*STATED EXERCISE*.
Starting at the first line of the listing below, repeat each line up to and including the one containing "S = bpy.context.scene". Leave out pictures.
++++++++++
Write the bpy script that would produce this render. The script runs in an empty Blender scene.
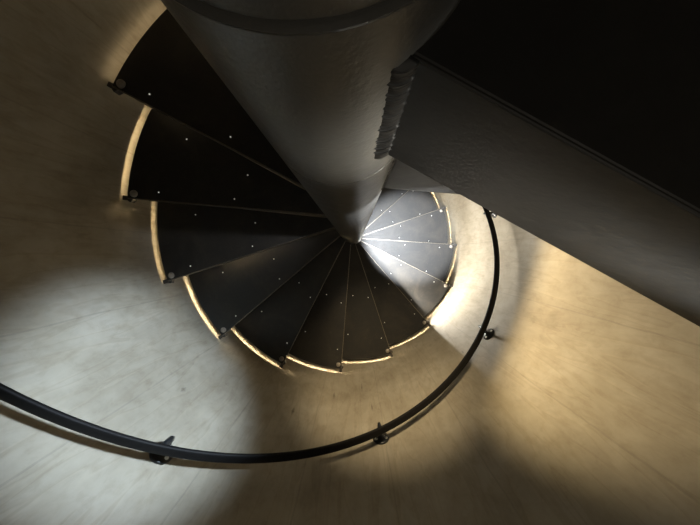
import bpy, bmesh, math, random
from mathutils import Vector, Matrix
from math import sin, cos, pi, radians as rad
random.seed(7)
C = bpy.context.scene.collection
S = bpy.context.scene

# ---------------------------------------------------------------- dimensions (metres)
ZC   = 4.30                    # camera height above the bottom floor
CAM  = (0.0224, -0.1772)       # camera beside the centre column; the column axis is x = y = 0
RC   = 0.090                   # column radius
RT   = 1.107                   # tread outer radius
RW   = 1.145                   # wall radius
RISE, STEP = 0.20, 22.644      # per tread
TH0, D0 = 152.35, 1.090        # front edge angle and depth below the camera of the reference tread

# ---------------------------------------------------------------- materials
def mat(name):
    m = bpy.data.materials.new(name); m.use_nodes = True
    nt = m.node_tree; b = nt.nodes['Principled BSDF']
    return m, nt, b, nt.nodes, nt.links

def ramp(N, pts):
    r = N.new('ShaderNodeValToRGB'); e = r.color_ramp.elements
    while len(e) < len(pts): e.new(0.5)
    for i, (p, c) in enumerate(pts):
        e[i].position = p
        e[i].color = c if len(c) == 4 else (*c, 1)
    return r

def noise(N, L, src, scale, detail=4, rough=.55, dist=0.0):
    n = N.new('ShaderNodeTexNoise'); n.inputs['Scale'].default_value = scale
    n.inputs['Detail'].default_value = detail; n.inputs['Roughness'].default_value = rough
    n.inputs['Distortion'].default_value = dist
    L.new(src, n.inputs['Vector']); return n

def mapping(N, L, src, scale):
    m = N.new('ShaderNodeMapping'); m.inputs['Scale'].default_value = scale
    L.new(src, m.inputs['Vector']); return m.outputs['Vector']

def mixc(N, L, fac, a, b, mode='MIX'):
    m = N.new('ShaderNodeMix'); m.data_type = 'RGBA'; m.blend_type = mode
    for s, v in ((0, fac), (6, a), (7, b)):
        if hasattr(v, 'is_linked'): L.new(v, m.inputs[s])
        elif s == 0: m.inputs[0].default_value = v
        else: m.inputs[s].default_value = (*v, 1)
    return m.outputs[2]

def mth(N, L, op, a, b=None, clamp=False):
    m = N.new('ShaderNodeMath'); m.operation = op; m.use_clamp = clamp
    for i, v in enumerate((a, b)):
        if v is None: continue
        if hasattr(v, 'is_linked'): L.new(v, m.inputs[i])
        else: m.inputs[i].default_value = v
    return m.outputs[0]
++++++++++
*REPLY TO THE TASK*.
Write the bpy script that would produce this render. The script runs in an empty Blender scene.
import bpy, bmesh, math, random
from mathutils import Vector, Matrix
from math import sin, cos, pi, radians as rad
random.seed(7)
C = bpy.context.scene.collection
S = bpy.context.scene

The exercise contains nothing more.